ニッケイ新聞 2008年7月11日付け
十日エスタード紙が、ブラジル教育の弱点は質の良い教師の不足にあると思わせる記事を掲載した。
それによると、国内の教師の七〇%以上は私立大出身で、仏語、化学、物理の三教科以外は私立大出身教師の方が多いという。大学数からいけば当然だが、「一般的に私立大生のレベルは公立大生より低い上、教師の多くが公立学校で教鞭をとっている点が問題だ」とあるのが気にかかる。公立校生徒の学力は私立校生徒より低い傾向がある一方、八〇%の教師が公立校で教えている。
これを六月九日のフォーリャ紙記事と比較するともっと深刻で、二〇〇五年の、高校卒業時または同等の学生向け学力テスト(Enem)受験生へのアンケート結果では、Enemで上位二〇%に入る学生中、教師になりたいは五%のみ。受験生全体でも一一%だが、教育学部選択の理由は、教育学部にしか入れないからが最多という。
教育学部志願者中、家族収入が三最低賃金以下は四八・五%、公立校出身は八〇%、母親の学歴は四年生以下が五〇%。サンパウロ州最大の教育学部を抱えるUnifaiでは、学生の基礎学力不足が著しく、ポルトガル語、数学などの補習の必要があるという。さらに、公立大学での教員資格取得には四年かかるのに、私立大学の多くは三年。実習や卒業後の研修も不十分らしい。

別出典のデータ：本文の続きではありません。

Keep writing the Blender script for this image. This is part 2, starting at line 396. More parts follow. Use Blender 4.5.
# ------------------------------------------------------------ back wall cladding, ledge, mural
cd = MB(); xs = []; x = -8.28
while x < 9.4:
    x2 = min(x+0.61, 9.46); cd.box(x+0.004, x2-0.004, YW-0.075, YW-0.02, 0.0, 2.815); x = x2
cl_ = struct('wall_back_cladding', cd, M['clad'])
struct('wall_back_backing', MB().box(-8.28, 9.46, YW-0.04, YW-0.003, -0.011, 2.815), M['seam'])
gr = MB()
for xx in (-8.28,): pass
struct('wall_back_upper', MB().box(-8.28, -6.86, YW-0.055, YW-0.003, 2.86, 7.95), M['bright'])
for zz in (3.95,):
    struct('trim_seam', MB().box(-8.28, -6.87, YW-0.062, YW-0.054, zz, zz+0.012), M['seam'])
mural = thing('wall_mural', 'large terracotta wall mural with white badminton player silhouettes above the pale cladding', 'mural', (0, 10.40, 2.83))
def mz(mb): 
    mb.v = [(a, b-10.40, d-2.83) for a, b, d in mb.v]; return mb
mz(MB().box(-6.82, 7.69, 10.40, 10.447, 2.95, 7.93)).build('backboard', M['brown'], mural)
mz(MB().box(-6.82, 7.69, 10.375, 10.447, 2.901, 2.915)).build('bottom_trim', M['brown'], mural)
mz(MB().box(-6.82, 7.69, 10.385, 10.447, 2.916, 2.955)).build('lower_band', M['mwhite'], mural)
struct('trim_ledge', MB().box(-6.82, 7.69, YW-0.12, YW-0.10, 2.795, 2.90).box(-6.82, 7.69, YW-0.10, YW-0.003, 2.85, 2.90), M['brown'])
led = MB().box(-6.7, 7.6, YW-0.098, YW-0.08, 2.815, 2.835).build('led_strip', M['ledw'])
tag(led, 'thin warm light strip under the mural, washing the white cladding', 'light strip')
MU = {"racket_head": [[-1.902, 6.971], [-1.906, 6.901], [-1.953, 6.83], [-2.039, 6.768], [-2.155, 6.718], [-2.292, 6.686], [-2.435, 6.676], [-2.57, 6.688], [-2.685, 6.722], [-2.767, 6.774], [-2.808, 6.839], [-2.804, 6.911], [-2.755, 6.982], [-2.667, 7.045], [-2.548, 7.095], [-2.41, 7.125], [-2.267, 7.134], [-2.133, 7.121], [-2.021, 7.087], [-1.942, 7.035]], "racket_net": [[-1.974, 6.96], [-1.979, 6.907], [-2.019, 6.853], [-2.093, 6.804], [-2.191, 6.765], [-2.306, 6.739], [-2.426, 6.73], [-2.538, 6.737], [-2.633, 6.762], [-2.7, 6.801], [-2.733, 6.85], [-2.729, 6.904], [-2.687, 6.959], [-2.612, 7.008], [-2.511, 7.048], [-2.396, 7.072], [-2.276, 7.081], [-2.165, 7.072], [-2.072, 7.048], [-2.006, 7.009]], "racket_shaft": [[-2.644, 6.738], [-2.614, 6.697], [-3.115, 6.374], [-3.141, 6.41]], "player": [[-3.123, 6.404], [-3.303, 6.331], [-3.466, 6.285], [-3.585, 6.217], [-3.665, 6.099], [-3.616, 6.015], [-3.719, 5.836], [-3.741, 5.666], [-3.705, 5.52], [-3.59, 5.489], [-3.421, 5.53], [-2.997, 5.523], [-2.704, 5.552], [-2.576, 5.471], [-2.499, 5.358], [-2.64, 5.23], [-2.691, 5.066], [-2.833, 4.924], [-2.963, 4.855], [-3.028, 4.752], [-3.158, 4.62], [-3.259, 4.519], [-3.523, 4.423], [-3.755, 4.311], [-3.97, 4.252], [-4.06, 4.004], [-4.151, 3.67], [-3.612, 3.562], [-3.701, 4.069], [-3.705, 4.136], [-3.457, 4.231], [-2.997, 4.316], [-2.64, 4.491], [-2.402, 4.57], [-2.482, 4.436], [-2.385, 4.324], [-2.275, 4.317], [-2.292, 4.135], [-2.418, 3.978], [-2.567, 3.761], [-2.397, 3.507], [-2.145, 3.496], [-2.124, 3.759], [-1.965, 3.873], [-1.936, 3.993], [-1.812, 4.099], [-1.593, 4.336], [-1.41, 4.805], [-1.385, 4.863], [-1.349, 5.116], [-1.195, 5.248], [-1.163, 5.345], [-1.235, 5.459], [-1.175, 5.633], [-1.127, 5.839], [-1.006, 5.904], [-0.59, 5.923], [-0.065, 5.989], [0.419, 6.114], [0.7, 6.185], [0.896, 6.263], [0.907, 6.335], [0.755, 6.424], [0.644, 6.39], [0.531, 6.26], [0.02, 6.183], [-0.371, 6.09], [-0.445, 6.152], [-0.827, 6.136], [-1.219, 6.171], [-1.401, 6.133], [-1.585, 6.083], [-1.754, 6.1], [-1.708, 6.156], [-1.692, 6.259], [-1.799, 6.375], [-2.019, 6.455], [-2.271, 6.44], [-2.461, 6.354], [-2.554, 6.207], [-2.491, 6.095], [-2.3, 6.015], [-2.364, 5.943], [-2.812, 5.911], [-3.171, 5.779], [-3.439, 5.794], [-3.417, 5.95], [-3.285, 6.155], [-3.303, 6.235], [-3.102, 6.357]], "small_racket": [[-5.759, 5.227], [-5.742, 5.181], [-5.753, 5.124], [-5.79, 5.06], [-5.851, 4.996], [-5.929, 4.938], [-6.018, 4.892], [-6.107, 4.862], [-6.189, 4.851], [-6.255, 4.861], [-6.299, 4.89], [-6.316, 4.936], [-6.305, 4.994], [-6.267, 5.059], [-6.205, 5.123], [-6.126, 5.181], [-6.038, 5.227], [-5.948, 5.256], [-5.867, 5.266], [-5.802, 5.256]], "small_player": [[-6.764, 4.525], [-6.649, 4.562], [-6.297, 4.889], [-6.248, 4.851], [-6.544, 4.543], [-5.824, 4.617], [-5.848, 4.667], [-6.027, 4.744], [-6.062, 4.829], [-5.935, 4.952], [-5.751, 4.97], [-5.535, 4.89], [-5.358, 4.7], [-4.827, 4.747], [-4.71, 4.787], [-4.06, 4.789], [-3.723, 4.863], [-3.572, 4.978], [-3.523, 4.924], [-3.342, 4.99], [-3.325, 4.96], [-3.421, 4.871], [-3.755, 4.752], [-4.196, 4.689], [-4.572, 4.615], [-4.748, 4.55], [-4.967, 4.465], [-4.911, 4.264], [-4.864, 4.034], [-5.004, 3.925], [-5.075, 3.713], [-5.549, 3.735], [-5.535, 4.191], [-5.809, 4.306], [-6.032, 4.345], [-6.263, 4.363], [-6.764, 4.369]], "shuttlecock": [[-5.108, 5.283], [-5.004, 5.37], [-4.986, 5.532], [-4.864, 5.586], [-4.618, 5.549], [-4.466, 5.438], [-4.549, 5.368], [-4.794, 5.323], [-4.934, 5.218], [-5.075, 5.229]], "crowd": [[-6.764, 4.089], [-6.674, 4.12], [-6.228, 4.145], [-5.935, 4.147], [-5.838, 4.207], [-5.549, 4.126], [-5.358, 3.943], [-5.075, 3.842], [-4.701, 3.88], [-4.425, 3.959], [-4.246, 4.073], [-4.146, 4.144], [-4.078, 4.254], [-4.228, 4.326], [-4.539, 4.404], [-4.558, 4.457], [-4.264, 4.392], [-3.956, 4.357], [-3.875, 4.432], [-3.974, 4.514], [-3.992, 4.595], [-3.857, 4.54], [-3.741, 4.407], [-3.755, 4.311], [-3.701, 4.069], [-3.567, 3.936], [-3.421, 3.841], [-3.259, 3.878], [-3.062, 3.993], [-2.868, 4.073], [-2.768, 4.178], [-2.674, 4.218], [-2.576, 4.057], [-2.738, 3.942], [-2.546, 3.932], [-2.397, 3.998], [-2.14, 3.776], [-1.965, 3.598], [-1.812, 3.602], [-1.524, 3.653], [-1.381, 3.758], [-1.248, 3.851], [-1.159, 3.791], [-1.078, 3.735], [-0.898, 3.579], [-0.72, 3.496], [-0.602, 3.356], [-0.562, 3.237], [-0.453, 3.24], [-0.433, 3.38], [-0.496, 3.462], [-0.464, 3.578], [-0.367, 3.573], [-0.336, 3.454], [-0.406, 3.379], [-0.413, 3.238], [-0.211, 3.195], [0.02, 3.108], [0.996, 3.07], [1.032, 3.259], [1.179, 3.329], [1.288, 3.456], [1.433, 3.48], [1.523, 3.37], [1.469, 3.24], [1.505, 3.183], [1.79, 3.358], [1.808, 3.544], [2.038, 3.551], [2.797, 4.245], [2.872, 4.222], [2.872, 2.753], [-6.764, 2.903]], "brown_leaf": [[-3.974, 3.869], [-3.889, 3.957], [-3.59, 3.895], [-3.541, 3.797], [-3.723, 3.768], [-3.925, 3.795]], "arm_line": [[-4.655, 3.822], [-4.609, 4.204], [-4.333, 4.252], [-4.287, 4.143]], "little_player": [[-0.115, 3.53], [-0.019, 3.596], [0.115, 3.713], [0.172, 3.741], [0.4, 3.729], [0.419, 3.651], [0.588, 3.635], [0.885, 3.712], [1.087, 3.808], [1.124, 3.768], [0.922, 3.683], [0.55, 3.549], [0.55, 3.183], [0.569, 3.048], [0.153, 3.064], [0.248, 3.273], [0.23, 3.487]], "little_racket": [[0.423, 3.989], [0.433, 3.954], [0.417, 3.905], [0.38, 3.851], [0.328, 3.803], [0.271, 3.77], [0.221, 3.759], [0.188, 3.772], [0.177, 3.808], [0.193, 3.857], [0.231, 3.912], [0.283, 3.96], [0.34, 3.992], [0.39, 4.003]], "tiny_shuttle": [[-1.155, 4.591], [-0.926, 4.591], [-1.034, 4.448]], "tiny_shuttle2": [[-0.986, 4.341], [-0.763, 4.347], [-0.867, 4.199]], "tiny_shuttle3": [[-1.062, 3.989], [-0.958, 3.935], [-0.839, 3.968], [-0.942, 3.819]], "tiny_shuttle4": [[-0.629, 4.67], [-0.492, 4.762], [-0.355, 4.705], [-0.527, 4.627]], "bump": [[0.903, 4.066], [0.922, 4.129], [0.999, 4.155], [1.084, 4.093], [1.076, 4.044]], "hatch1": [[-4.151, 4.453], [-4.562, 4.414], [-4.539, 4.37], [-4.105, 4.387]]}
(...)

しかも、教師の給与は大卒一般より低く、仕事はきつい。責任の重さや社会的評価、給与からいって割に合わないと考える学生も多い。先日の国会で、小学校から高校までの基礎教育部門教師の最低給与は九五〇レアルと決められ、給与格差こそ減ってきたものの、より高い給与を求めて別の職種に就く例や、学部中退者もまだ多い。
でもしか先生で、備えもなく教壇に立つ教師が効果的に教えられるか、また、生徒に本当の学力がつくのかを考える時、高校生の学力で世界一、二の韓国やフィンランドでは、高校で五%と一〇%に入る成績上位者のみが教員になれるということの意味は大きい。
六月二十日付けフォーリャ紙には、教師の能力や質とその価値を認め、その向上のための投資やインフラ整備が効果的な教育の鍵で、四歳までに覚えた単語数がその後の学習能力に影響するとの論も。良き教師に出会い、良き教育を受けた子どもが親や教師となり、次世代を育てていく姿が見たいものだ。